Now, in all honesty, when I was sitting by my fire one night and an alpha male coyote howled the traditional wolf-sounding howl just 40 yards away, and then his little pack of five or six (it sounded like a dozen) took up the howling and yipping, I leaned up and put a couple of more sticks to build up the fire. I usually hear the coyotes up on the ridge tops, but they must have been hunting down by the river. It made the hair stand up on the back of my neck for a few minutes ... at first I thought, WOLF!, but then I thought, there aren't any wolves in Alabama (are there?). Coyotes are generally skittish and this guy and  his pack moved on down the trail. (And, yeah, you're probably thinking of the Stephen King novel ...)

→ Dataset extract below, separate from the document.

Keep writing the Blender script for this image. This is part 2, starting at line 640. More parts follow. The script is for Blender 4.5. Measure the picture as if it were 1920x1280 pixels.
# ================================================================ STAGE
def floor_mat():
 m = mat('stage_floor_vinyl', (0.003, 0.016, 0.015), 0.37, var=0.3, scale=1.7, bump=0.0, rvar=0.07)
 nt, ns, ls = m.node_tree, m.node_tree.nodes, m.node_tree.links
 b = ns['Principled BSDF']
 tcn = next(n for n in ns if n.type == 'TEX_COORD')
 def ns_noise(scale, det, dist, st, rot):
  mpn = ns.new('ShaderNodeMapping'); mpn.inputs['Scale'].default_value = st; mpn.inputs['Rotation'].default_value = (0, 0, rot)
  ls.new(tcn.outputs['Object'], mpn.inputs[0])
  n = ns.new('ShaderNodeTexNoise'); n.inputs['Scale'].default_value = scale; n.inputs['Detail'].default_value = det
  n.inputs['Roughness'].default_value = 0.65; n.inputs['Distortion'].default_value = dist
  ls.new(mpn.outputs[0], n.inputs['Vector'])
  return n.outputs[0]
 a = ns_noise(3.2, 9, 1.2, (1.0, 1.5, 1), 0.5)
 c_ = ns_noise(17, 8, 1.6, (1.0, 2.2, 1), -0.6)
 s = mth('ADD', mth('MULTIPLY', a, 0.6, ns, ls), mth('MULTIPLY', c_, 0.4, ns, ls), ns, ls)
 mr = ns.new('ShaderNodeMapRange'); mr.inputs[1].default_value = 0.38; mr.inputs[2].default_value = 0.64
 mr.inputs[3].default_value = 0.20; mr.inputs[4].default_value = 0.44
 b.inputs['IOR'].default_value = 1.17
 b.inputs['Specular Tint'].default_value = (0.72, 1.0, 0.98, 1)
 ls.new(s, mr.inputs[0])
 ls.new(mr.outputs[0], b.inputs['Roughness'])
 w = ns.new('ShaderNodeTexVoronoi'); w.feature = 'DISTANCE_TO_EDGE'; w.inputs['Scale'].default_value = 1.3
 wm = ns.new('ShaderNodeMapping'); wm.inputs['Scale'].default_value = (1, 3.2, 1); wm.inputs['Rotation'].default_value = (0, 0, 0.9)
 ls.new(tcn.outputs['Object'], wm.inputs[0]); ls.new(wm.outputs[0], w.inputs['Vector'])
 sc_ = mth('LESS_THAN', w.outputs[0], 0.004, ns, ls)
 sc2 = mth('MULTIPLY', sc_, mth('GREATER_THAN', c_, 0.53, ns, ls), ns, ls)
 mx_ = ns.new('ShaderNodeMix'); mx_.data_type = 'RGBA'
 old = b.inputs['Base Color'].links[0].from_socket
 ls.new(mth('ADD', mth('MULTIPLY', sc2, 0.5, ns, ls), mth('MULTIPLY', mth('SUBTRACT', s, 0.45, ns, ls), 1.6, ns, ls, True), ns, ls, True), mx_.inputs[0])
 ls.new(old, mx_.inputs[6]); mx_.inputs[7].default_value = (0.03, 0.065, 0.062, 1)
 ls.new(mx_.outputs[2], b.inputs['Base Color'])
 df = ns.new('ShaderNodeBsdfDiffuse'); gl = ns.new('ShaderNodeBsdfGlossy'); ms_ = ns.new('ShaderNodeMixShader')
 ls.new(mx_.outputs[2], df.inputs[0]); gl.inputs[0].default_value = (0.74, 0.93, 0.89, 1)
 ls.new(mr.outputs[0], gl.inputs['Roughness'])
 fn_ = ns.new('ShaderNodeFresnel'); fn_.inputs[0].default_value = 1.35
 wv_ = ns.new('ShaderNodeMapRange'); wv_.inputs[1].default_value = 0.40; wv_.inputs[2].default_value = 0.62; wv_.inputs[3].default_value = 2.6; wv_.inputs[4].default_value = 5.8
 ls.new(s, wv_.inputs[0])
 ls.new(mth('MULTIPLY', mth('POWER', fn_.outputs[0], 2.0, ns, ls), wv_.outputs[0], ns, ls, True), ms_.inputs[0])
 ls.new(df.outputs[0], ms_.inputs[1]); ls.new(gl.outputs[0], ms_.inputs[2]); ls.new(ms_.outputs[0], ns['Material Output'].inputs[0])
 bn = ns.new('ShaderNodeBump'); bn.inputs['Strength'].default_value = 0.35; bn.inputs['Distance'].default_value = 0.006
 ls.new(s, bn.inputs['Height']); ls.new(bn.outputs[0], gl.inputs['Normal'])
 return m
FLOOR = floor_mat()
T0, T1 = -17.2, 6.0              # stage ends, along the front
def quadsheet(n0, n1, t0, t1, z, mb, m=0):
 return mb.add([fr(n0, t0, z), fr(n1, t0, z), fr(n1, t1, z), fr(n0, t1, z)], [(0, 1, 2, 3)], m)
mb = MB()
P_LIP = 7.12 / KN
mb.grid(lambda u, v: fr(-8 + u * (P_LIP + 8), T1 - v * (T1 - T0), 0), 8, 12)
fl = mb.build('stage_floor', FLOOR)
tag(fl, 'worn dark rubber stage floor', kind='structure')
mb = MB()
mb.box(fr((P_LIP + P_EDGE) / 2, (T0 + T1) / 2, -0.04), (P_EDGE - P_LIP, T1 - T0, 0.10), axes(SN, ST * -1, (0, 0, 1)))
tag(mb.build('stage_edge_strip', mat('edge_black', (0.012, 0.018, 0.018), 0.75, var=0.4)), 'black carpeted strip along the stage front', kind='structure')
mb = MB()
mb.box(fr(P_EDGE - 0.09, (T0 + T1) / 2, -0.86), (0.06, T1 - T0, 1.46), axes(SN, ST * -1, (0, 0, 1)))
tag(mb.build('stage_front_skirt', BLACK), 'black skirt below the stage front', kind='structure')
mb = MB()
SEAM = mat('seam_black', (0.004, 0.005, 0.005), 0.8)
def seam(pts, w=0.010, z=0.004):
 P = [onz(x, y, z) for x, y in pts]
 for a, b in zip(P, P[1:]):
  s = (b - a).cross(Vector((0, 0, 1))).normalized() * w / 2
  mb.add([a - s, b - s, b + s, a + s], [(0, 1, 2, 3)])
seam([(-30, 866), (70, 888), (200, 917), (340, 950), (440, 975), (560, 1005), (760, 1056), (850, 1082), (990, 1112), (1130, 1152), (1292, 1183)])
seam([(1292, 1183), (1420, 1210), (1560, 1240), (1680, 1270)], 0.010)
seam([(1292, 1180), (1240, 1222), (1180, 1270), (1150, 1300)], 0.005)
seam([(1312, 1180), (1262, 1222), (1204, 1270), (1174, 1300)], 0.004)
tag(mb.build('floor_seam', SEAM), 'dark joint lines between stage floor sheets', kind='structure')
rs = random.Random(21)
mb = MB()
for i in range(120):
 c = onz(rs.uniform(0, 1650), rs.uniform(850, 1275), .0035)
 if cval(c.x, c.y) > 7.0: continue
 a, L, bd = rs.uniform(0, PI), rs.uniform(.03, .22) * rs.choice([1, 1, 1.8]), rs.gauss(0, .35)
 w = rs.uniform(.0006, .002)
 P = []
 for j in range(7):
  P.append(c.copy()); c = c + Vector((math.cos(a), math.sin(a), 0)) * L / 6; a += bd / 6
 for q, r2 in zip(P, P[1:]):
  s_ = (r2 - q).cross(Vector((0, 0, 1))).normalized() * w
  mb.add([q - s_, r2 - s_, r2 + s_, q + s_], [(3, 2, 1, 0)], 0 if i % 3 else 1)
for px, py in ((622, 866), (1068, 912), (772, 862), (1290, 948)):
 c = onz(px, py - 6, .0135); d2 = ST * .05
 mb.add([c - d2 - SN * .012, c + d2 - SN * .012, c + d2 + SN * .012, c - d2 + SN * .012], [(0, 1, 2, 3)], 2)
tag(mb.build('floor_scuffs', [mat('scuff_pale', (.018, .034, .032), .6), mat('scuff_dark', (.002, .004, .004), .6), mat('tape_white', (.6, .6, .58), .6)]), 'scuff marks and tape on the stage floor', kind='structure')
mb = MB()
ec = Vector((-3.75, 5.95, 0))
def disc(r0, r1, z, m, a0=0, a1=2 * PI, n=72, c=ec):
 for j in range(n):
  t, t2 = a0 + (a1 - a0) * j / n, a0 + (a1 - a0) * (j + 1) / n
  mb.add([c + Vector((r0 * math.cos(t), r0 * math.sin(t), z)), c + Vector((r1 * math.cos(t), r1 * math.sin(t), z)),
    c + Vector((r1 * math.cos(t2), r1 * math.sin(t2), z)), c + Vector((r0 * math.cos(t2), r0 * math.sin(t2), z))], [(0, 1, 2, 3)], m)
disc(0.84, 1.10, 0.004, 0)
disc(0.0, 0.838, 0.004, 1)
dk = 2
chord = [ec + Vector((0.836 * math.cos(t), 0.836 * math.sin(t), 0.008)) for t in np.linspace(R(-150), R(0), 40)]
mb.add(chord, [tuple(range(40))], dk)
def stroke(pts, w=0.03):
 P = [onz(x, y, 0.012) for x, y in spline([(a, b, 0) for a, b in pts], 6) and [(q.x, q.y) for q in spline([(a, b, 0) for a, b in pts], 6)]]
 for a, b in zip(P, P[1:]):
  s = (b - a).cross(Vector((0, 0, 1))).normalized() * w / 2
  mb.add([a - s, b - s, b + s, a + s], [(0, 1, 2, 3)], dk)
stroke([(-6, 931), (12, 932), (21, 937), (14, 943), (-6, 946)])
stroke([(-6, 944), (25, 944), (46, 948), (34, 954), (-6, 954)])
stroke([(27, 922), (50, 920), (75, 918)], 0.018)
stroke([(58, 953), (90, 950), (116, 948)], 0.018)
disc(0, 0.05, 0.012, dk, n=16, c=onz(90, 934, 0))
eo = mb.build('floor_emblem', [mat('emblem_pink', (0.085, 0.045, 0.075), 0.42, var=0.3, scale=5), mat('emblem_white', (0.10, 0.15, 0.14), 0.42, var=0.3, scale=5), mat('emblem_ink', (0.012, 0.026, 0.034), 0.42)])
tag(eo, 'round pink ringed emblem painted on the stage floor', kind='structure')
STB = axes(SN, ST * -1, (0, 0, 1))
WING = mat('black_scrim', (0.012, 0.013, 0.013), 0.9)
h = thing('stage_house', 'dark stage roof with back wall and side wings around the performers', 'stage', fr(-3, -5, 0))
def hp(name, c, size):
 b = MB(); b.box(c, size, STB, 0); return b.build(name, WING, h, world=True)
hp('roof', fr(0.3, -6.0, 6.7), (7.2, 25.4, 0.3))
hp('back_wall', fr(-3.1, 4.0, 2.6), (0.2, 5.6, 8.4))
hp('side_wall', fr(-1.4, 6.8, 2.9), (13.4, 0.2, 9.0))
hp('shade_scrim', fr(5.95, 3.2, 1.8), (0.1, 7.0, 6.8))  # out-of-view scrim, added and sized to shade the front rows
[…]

On one two-day trip I saw four copperheads in the trail, but now that the pigs have gotten more numerous, the snake population is smaller, I think. (I always think of the snake-eating pigs in the book/movie Lonesome Dove.) I never kill any snakes I come across ... they help to control the mouse and frog population ... and copperheads are, for the most part, non-aggressive. Watching a snake once, I learned the snakes have a reverse gear in their crawling muscles ... I came upon a large black runner crossing the trail ...black runners generally don't do the zig-zag movement some other snakes to, but just move in a straight line (sometimes very fast) ... When I saw him moving across the trail I stopped ... he stopped ... then when I moved, he put his crawl mechanism in reverse and backed right off of the trail ... it was pretty cool ... except he didn't have the beeper to warn others that he was backing up ... 

I always take ear plugs when I go to the Sipsey Wilderness because the cicadas and tree frogs are sometimes so loud they keep me awake.



I continue to be amazed at the number of people who do not want any part of a wilderness experience. Me? When I get in the wilderness I always wish I had a sign to put up on a nearby tree that says, Home.